WASHINGTON, D.C. – Cyber-invaders thought to be in China have recently hacked into the computer network in U.S. Sen. Bill Nelson’s office, according to the senator’s office.

Two attacks on the same day this month and another one last month targeted work stations used by three Nelson staffers – a key foreign-policy aide, the deputy legislative director and a former Nelson NASA adviser. But the hackers didn’t make off with any classified information, which isn’t kept on office computers, a Nelson spokesman said.

Nelson is a member of the Senate’s Intelligence, Armed Services and Finance committees; and, he heads a Senate subcommittee that oversees NASA. “I have had my office computers invaded three times in the last month. One of them, we think, is serious,” Nelson acknowledged Thursday, during a Senate Armed Services hearing that touched upon the subject of hackers trying to invade U.S. military computer networks.

Besides the attacks on Nelson’s office, similar incursions on Capitol Hill computer networks are up significantly in the past few months, according to various information systems offices on Capitol Hill. Last year, according to Newsweek, federal authorities showed up at the presidential campaign headquarters of both Barack Obama and John McCain and said information on the computers there was being downloaded by a “foreign entity.”

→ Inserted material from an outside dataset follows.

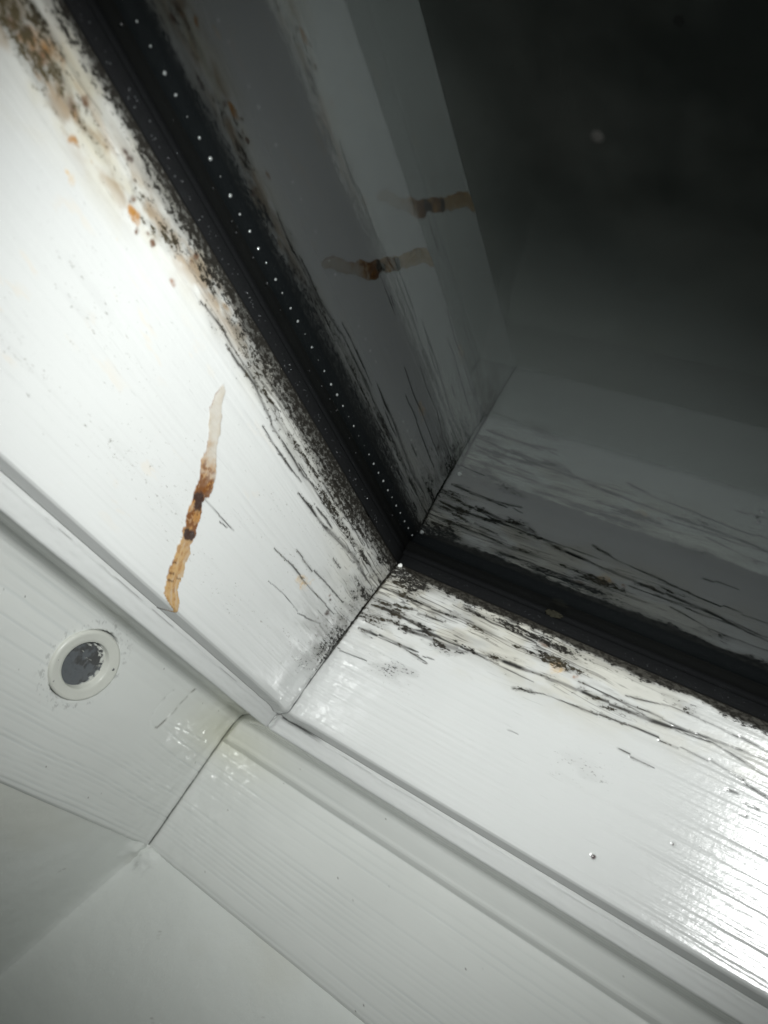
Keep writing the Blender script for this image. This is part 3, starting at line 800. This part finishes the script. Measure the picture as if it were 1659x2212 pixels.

And the year before, “unknown foreign entities” hacked computers at the Departments of Defense, Homeland Security and Commerce, as well as NASA, according to a report by the Center for Strategic and International Studies, a nonpartisan, nonprofit organization of scholars headquartered in Washington, D.C. that focus their expertise on defense and security.

“The threat to our national security, to be sure, is real; and, it will require significant investment and inter-agency coordination at an unprecedented level to gain an upper hand against would-be cyber criminals and spies,” Nelson said today. “These are anxious days, when you consider the threat from such espionage facing our country and recent developments on this front.”

To combat the rising attacks on some of America’s most sensitive computer networks and to close e-security gaps, Nelson said he’s agreed to work with Sens. Jay Rockefeller, a West Virginia Democrat, and Olympia Snowe, a Republican from Maine, in calling for the creation of a permanent national cyber-security czar. More specifically, the lawmakers are crafting legislation that, among other things, would:

  • Establish a permanent national cyber-security czar who would report directly to the president;
  • Require vulnerability assessments by intelligence and Homeland Security officials, reviewing the threat to not only government computers but critical private networks, as well;
  • Create a public-private clearinghouse for cyber threat and vulnerability information-sharing. The clearinghouse would be responsible for the management and sharing of data between the federal government and private sector critical infrastructure operators; and
  • Provide funding for scholarships to get more people into the field of cyber security.